The university, located about 250 miles southwest of Chicago in Macomb, announced earlier this month that a total of 57 faculty—40 of them tenured or on the tenure track—and 32 staff will no longer have jobs by next May; some will be let go even sooner. An additional 35 nontenured faculty members, including one library employee, did not get their contracts renewed and vacated their positions in June, according to WIU.

“Adequate coverage?” What does that even mean? Work-study students working at the circulation desk and reshelving books?

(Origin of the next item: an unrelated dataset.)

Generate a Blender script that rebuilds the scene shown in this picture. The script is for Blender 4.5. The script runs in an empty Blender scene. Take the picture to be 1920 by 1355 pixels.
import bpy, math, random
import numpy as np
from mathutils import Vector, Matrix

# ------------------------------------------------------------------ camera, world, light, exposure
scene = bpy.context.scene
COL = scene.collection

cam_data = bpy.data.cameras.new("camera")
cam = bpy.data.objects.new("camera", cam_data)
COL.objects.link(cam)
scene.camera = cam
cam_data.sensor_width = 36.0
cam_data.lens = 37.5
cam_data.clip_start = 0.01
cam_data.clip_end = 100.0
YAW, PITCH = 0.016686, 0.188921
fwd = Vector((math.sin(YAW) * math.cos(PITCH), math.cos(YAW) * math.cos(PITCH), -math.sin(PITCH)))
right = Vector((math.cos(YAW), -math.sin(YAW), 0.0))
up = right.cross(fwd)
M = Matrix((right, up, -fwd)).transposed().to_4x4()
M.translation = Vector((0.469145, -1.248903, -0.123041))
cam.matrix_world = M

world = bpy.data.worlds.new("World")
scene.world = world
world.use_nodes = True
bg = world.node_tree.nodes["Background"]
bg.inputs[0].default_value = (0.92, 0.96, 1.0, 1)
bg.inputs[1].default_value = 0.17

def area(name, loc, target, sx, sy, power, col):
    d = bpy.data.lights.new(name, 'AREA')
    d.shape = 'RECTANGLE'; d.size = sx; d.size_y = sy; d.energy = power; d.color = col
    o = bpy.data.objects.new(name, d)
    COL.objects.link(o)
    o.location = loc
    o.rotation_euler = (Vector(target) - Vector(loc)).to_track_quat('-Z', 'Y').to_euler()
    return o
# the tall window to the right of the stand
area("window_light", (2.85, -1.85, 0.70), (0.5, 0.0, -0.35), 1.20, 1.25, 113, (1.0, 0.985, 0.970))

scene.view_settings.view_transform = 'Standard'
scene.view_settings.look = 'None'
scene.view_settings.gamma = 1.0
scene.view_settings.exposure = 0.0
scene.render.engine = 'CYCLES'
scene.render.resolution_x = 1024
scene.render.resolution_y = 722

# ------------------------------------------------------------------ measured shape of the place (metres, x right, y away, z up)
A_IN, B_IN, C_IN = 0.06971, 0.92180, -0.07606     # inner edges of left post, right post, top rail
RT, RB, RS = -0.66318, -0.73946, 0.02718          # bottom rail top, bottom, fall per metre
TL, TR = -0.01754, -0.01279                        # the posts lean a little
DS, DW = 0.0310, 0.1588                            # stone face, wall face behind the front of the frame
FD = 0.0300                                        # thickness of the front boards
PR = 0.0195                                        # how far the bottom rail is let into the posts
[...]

Filed Under: Way of Improvement Tagged With: academic libraries, higher education, librarians, libraries, Western Illinois University

Reader Interactions

Comments

  1. Richard says

    August 21, 2024 at 11:27 am

    If the staff left to cover the library do not have MLS/MSLS degrees, there will not be adequate coverage. The university is not thinking clearly.

  2. GWNFan says

    August 21, 2024 at 12:01 pm

    I live in Central Illinois. What is going on at WIU is incredibly hard. We have also lost a lot of the local Christian colleges.

  3. shawnweaver says

    August 21, 2024 at 1:00 pm

    How does a University exist without librarians? It doesn’t. Doors will be closing soon.

  4. John Fea says

    August 21, 2024 at 9:19 pm

    Librarians are obviously outraged about this, as they should be. They are making very good arguments about why a university need academic librarians. I can’t believe we’ve come to the point where they have to make such arguments. It’s also distressing because arguments they make will no longer change the minds of administrators and boards in the way they used to 20 years ago. Even the best arguments for programs that used to be at the heart of higher education are no match for economic considerations.